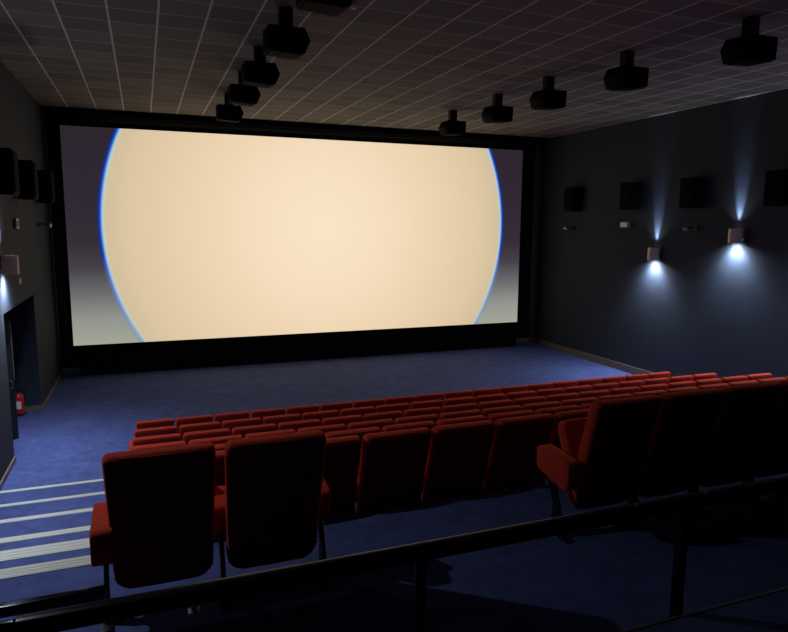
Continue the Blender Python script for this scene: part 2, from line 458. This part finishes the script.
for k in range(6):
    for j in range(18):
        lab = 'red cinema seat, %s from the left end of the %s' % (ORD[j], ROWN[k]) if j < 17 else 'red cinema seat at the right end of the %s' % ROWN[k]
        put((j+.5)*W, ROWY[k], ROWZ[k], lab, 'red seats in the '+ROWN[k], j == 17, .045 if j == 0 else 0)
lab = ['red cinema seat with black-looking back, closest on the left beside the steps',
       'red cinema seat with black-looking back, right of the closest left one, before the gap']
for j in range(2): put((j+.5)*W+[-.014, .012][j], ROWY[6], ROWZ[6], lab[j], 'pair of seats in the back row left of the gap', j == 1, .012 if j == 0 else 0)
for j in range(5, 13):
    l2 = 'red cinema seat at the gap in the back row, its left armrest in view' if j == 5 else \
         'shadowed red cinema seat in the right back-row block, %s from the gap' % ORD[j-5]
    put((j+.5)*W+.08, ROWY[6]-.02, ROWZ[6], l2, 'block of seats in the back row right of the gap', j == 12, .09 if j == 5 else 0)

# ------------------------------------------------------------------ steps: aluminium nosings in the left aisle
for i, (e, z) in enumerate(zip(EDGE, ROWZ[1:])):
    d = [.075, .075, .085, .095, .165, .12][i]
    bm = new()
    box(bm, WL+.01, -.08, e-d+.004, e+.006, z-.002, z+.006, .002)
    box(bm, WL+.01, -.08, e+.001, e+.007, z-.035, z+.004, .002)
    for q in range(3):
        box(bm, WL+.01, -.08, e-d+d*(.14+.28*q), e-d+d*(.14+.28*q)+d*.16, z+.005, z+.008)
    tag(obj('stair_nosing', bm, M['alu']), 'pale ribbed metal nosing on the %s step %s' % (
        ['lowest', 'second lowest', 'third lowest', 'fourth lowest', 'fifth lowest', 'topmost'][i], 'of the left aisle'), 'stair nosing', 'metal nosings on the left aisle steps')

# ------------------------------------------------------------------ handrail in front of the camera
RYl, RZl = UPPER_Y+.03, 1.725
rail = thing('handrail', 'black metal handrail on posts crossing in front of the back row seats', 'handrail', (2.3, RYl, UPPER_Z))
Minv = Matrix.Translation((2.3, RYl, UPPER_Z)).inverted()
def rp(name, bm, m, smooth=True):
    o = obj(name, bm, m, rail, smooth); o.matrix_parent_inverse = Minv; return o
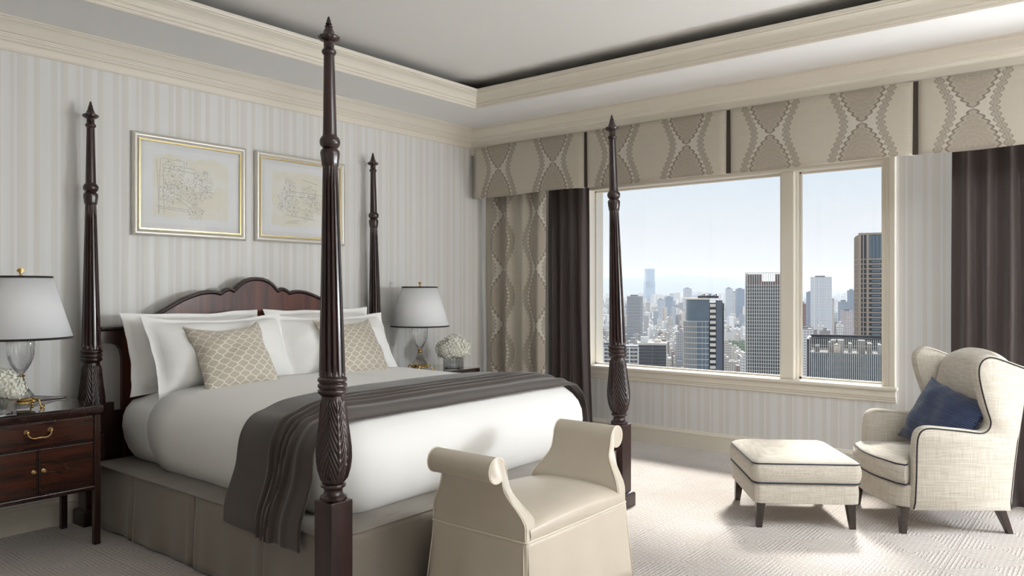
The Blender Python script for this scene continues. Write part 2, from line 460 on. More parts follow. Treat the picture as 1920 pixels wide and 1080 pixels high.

○ ○ ○ ○ ○ ○ ○

Exercise.
Each line from the top of the material through the line containing "['lowest', 'second lowest', 'third" should be reproduced exactly; please drop any images.

Solved problem.
Continue the Blender Python script for this scene: part 2, from line 458. This part finishes the script.
for k in range(6):
    for j in range(18):
        lab = 'red cinema seat, %s from the left end of the %s' % (ORD[j], ROWN[k]) if j < 17 else 'red cinema seat at the right end of the %s' % ROWN[k]
        put((j+.5)*W, ROWY[k], ROWZ[k], lab, 'red seats in the '+ROWN[k], j == 17, .045 if j == 0 else 0)
lab = ['red cinema seat with black-looking back, closest on the left beside the steps',
       'red cinema seat with black-looking back, right of the closest left one, before the gap']
for j in range(2): put((j+.5)*W+[-.014, .012][j], ROWY[6], ROWZ[6], lab[j], 'pair of seats in the back row left of the gap', j == 1, .012 if j == 0 else 0)
for j in range(5, 13):
    l2 = 'red cinema seat at the gap in the back row, its left armrest in view' if j == 5 else \
         'shadowed red cinema seat in the right back-row block, %s from the gap' % ORD[j-5]
    put((j+.5)*W+.08, ROWY[6]-.02, ROWZ[6], l2, 'block of seats in the back row right of the gap', j == 12, .09 if j == 5 else 0)

# ------------------------------------------------------------------ steps: aluminium nosings in the left aisle
for i, (e, z) in enumerate(zip(EDGE, ROWZ[1:])):
    d = [.075, .075, .085, .095, .165, .12][i]
    bm = new()
    box(bm, WL+.01, -.08, e-d+.004, e+.006, z-.002, z+.006, .002)
    box(bm, WL+.01, -.08, e+.001, e+.007, z-.035, z+.004, .002)
    for q in range(3):
        box(bm, WL+.01, -.08, e-d+d*(.14+.28*q), e-d+d*(.14+.28*q)+d*.16, z+.005, z+.008)
    tag(obj('stair_nosing', bm, M['alu']), 'pale ribbed metal nosing on the %s step %s' % (
        ['lowest', 'second lowest', 'third lowest', 'fourth lowest', 'fifth lowest', 'topmost'][i], 'of the left aisle'), 'stair nosing', 'metal nosings on the left aisle steps')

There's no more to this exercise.